Strategies for Cleaning

There are many great books and articles dedicated to the methods and motives for cleaning. Just take a cruise on the internet to find a plethora of titles all promising ways to help you get organized. Curious about what type of cleaner to use? Books on the wonders of baking soda abound. Are you a methodical person? Many articles are available to help you formulate a daily, weekly, and monthly plan to rotate your cleaning chores. The choices are as varied as the homes that need cleaning. Don’t give up! If one strategy for cleaning does not work for you, a little research can lead you to another one to try. The key to success is practice and perseverance. Don’t let one failure demotivate you into inaction. It may take some experimenting before you find the right cleaning strategy for you.

What Does Clean Mean to You?

The definition of “clean” varies from person to person. A good plan is to come to a common understanding with those who share your life and personal space. Roommates, family members, co-workers, etc. all have their own understanding of “clean”. Talk about it together so everyone is on the same page. For some, clean means once-a-week deep cleaning of every surface in the house – floors, counters, walls, windows. For others, if the windows get cleaned once a year they are pretty happy! Neither definition is wrong, but if members in the same household have different interpretations, conflict or frustration can develop. Make cleaning easy to identify by defining parameters for everyone that shares the space.

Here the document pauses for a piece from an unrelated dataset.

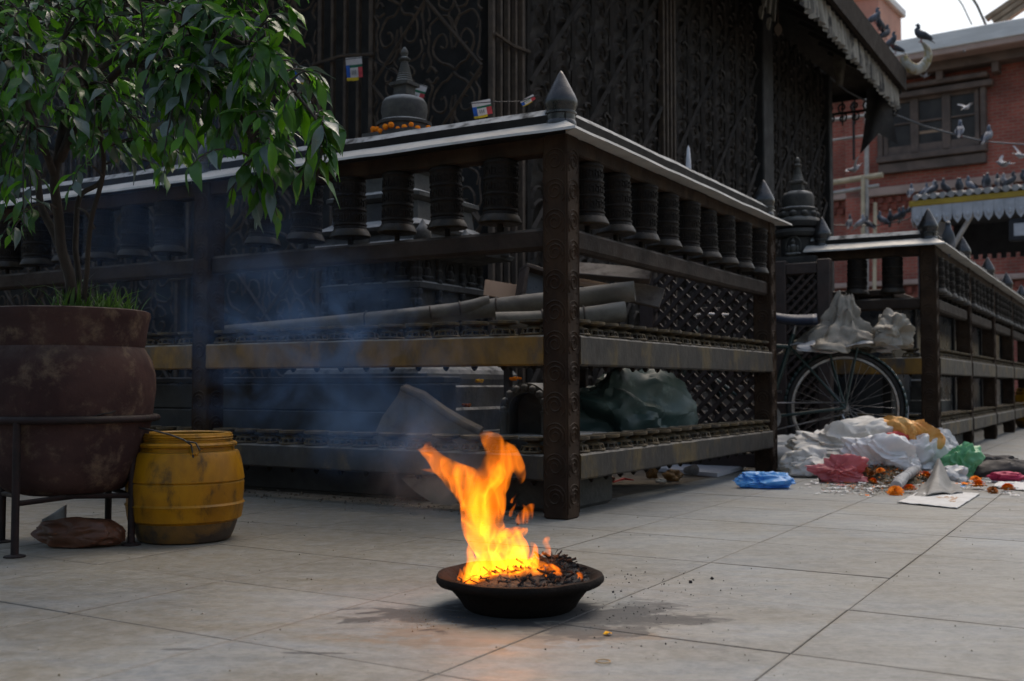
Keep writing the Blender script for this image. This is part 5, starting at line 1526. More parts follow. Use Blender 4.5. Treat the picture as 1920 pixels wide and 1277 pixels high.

“I’ve found that the less stuff I own, the less my stuff owns me.”
~ Nathan W. Morris

Emotional Attachments

Going beyond surface cleaning (dusting, vacuuming, etc.), deeper cleaning of an environment can often include getting rid of things – from old magazines to clothes that don’t fit anymore. What are your reasons for keeping things? You may need it later, it was your youngest child’s first toy, you found it on sale, it represents a loss that you are grieving… There are so many reasons we keep things. For many, attachments form when a physical object connects them emotionally to an experience or another person. Memorabilia is just that – items that help us recall meaningful moments from our past. These kinds of items are particularly hard to discard. Even though logic tells us we can no longer make use of them, our hearts make it hard to let go.

So, what can be done? Start with some basic strategies:

  • Box things. Putting items in storage containers and then putting them out of sight can help you determine how important they are to you. Take the clothes out of the closet, put them in a box, and put the box in storage. If you get to the next season without ever searching for anything in the box, you can be assured you won’t miss anything in the box once you let it go.
  • Take pictures. Sometimes the items themselves take up too much space and we can’t store them. Taking a picture can help. Are you saving all those art projects from when your college student was a preschooler? Preserve them in a way that will allow you to appreciate them without the clutter. Take pictures of each item, then arrange them in a digital photo book.
  • Get outside help. Have a friend or loved one you trust help you go through some of the items you are having trouble parting with. They may have suggestions that can help you see why you feel the need to cling to something that really no longer means what you thought it did.
  • Focus on the future. While keeping items to remind us of past events is normal, keeping too much does not leave room for what new experiences are awaiting us around the corner. Refocus yourself to not just live in the past, but to make room for what the future might bring.
  • Remember that when it comes to stuff, less is more. With less clutter, we are free to enjoy the most important things in life – our families and friends, time that we’ve recaptured by not having to clean around and reshuffle the clutter, enough space in our homes to easily work and play.

In the end cleaning and clutter are constant dance partners. There is rarely one without the other. The ability to balance orderliness and our desire for emotional attachment is key. It is one that many people work for years to find. Don’t give up. You too can find the peace and joy of what “clean” means to you.